*Stated goal*: Beginning with the first line of the data below, reproduce every line unchanged, ending with the line that holds "D=1.59; F=418.0; CZ=1.333;".

*Supplied material*:
* begin *

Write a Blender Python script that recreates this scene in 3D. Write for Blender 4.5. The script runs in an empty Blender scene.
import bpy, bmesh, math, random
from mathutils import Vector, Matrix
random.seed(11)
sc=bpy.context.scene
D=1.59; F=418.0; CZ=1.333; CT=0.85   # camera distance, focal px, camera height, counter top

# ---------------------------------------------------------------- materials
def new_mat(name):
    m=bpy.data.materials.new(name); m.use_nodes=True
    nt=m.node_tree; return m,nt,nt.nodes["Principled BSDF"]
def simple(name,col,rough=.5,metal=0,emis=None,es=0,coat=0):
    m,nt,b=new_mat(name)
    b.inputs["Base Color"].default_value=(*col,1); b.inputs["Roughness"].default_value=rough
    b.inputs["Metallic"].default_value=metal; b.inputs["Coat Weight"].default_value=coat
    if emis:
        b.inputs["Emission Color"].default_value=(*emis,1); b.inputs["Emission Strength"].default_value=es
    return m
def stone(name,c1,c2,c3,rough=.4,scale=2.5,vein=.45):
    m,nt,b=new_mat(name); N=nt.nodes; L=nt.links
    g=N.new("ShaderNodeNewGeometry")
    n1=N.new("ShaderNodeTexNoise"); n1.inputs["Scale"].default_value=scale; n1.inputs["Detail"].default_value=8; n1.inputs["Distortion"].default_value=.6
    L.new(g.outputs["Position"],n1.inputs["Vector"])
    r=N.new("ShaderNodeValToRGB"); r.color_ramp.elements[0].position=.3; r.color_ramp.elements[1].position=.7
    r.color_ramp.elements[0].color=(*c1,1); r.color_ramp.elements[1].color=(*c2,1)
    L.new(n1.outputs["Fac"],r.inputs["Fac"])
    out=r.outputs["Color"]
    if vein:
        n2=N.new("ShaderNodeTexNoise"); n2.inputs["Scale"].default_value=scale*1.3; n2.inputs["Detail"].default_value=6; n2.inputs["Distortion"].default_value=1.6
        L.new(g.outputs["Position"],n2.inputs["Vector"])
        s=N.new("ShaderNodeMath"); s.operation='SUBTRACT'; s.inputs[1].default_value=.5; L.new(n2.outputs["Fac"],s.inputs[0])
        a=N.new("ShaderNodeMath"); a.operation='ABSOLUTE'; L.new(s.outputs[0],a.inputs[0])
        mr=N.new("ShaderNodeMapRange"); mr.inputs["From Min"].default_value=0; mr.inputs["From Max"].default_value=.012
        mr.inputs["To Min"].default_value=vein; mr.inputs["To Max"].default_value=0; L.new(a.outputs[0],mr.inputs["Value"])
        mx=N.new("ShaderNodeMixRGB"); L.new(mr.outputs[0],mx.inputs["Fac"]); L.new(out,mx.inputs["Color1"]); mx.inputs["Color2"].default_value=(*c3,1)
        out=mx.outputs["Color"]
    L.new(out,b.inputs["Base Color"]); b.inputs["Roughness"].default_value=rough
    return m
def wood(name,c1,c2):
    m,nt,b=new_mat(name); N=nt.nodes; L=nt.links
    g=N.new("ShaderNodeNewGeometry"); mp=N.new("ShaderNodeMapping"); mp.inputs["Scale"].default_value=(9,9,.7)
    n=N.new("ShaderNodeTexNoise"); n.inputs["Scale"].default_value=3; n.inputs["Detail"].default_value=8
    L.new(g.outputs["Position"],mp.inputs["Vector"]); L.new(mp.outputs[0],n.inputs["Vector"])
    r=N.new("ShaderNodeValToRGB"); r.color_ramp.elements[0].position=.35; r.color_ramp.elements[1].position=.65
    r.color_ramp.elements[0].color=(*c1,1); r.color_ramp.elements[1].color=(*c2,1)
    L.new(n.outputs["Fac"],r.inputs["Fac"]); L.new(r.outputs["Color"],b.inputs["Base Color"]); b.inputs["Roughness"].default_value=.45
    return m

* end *

*Problem solution*:
Write a Blender Python script that recreates this scene in 3D. Write for Blender 4.5. The script runs in an empty Blender scene.
import bpy, bmesh, math, random
from mathutils import Vector, Matrix
random.seed(11)
sc=bpy.context.scene
D=1.59; F=418.0; CZ=1.333; CT=0.85   # camera distance, focal px, camera height, counter top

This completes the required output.